Enfin décomplexé des exigences professionnelles et techniques, le champêtre Sam Beam a trouvé sa voie en studio, rallumant la lumière de The Creek Drank the Cradle et se permettant même d’enrichir son vocabulaire mélodique. Somptueusement équilibré.


Sam Beam est un personnage aussi discret et inhabituel qu’un barbu se promenant sur les plages de Miami. Maître d’oeuvre de la cabane Iron & Wine, ce résident de l’état de Floride préfère rester dans sa chambre pour enregistrer des chansons en sourdine, simplement habillées de six-cordes boisée et motivées par beaucoup de tisane.

En 2002, ce bon père de famille nous avait été révélé par The Creek Drank the Cradle, un premier album passé inaperçu sur le vieux continent, qui avait pourtant fait très forte impression de l’autre côté de l’Atlantique. Avec les lumineux Shins, Iron & Wine avait relancé spectaculairement la cote du label de Seattle Sub Pop, enfin dépatouillé de son image de repère pluvieux de chemises à carreaux et bucherons grunge.

Enregistré auprès du lit sur un modeste 4 pistes, The Creek Drank the Cradle possédait un cachet incomparable, une collection de folk songs chaleureuses et obsédantes, forgées sur le même enclume que celles d’un Mark Kozelek ou d’un Nick Drake. Moins dépressives, ces mélodies riches aux textes apaisés nous touchaient droit au coeur et sentaient bon l’authenticité. Sensation réitérée l’année suivante avec le EP The Sea and the Rhythm, qui collectait le reste de la première démo envoyée à Sub Pop.

Affranchi de son statut de musicien du dimanche, Mr « Beam » passe à l’étape supérieure avec la redoutée épreuve en studio. Malheureusement, Our Endless Numbered Days (2004), second album enregistré avec le producteur Brian Deck (Fruitbats, Modest Mouse), déçoit un peu.
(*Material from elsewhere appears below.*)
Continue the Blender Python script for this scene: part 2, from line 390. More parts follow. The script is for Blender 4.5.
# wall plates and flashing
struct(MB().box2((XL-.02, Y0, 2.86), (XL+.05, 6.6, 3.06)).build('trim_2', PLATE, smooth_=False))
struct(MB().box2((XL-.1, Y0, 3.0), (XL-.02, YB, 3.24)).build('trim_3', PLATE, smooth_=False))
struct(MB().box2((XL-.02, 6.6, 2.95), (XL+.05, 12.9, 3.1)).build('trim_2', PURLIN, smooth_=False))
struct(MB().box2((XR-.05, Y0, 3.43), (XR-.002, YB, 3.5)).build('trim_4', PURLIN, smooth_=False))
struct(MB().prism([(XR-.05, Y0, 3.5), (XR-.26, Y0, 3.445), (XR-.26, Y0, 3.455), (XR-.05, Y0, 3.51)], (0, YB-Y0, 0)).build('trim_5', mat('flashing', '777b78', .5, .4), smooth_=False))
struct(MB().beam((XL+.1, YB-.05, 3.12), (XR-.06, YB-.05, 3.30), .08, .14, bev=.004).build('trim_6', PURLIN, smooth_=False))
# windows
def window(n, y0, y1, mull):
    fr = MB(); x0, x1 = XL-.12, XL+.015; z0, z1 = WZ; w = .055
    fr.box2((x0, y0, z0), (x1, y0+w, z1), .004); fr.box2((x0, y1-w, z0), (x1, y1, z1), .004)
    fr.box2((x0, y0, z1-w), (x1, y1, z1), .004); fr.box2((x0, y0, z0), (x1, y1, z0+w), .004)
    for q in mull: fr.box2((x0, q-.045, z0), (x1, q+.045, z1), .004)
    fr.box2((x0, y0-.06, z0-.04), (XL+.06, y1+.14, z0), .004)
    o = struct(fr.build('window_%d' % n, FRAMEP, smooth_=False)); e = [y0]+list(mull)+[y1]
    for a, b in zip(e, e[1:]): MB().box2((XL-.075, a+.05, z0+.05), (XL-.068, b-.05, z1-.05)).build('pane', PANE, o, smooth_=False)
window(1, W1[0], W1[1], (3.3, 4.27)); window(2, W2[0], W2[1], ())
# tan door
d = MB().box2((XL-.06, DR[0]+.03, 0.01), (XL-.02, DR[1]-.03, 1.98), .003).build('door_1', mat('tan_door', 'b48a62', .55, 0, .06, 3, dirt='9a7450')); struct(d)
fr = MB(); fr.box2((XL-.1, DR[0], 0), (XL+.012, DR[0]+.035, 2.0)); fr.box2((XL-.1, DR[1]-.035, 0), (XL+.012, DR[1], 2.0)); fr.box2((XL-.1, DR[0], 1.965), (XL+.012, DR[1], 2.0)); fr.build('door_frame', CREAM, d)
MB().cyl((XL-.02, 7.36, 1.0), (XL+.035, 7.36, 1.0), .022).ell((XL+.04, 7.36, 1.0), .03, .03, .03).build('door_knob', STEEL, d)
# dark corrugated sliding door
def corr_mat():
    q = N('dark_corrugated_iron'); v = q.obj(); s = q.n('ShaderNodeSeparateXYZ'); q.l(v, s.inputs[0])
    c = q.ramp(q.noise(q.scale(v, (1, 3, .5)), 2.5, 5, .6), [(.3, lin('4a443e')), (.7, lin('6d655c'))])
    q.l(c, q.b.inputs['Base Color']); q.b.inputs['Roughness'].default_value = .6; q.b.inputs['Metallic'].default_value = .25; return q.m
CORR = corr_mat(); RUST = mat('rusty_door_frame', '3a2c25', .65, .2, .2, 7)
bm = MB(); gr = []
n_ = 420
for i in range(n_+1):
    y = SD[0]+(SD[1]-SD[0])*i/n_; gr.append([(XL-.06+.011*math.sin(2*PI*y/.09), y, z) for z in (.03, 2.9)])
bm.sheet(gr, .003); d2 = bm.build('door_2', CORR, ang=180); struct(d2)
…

Le passage de relais entre lo-fi et hi-fi semble moins évident et la magie s’est un peu diluée dans le travers des potards d’une table de mixage. Pas encore à l’aise avec cette nouvelle approche moins bohème, on sentait notre affectueux barbu coincé entre les murs froids d’une cabine studio et miné par les contraintes de temps.

Bonne nouvelle, Woman King, nouvel EP enregistré de nouveau avec Brian Deck derrière les manettes, trouve finalement le bon consensus entre travail studieux en studio et la chaleur des démos confectionnées en autarcie.

Sur ces six nouvelles charpentes, le chant de Beam est de plus en plus soutenu par les choeurs de sa soeur Sarah, ce qui pourrait bien expliquer ce retour de chaleur. Remis en confiance, Beam y exploite mieux de nouvelles dynamiques : Il n’a plus peur de mettre un piano en avant, ou de laisser un violon voire même une guitare électrique dicter quelques caprices d’ego (sur “Evening On The Ground (Lilith’s Song)”), mais rassurez-vous rien de traumatisant (et savamment placée en fin de parcours).

Sur “Woman King”, des percussions rythment le jeu sur les cordes de guitare, tandis qu’un bottleneck se plait à zigzaguer. Beam sait faire partager cet amour du bois noble et des choses simples. Son fin doigté et cette voix paternelle sont du pain béni, comme en témoignagent les sublimes et poignants “My Lady’s House” et le déjà classique “Jezebel”, deux de ses plus grandes réussites à ce jour.

Tout ceci semble de très, très, bonne augure pour les prochaines aventures de ce charpentier, et en attendant le prochain EP, Lays in the Reigns, enregistré en compagnie de Calexico, on replonge dans ses petites histoires dignes d’un roman de Steinbeck, un peu teintées de mysticisme, qui ont le don de rendre plus humble celui qui daigne poser une oreille dessus.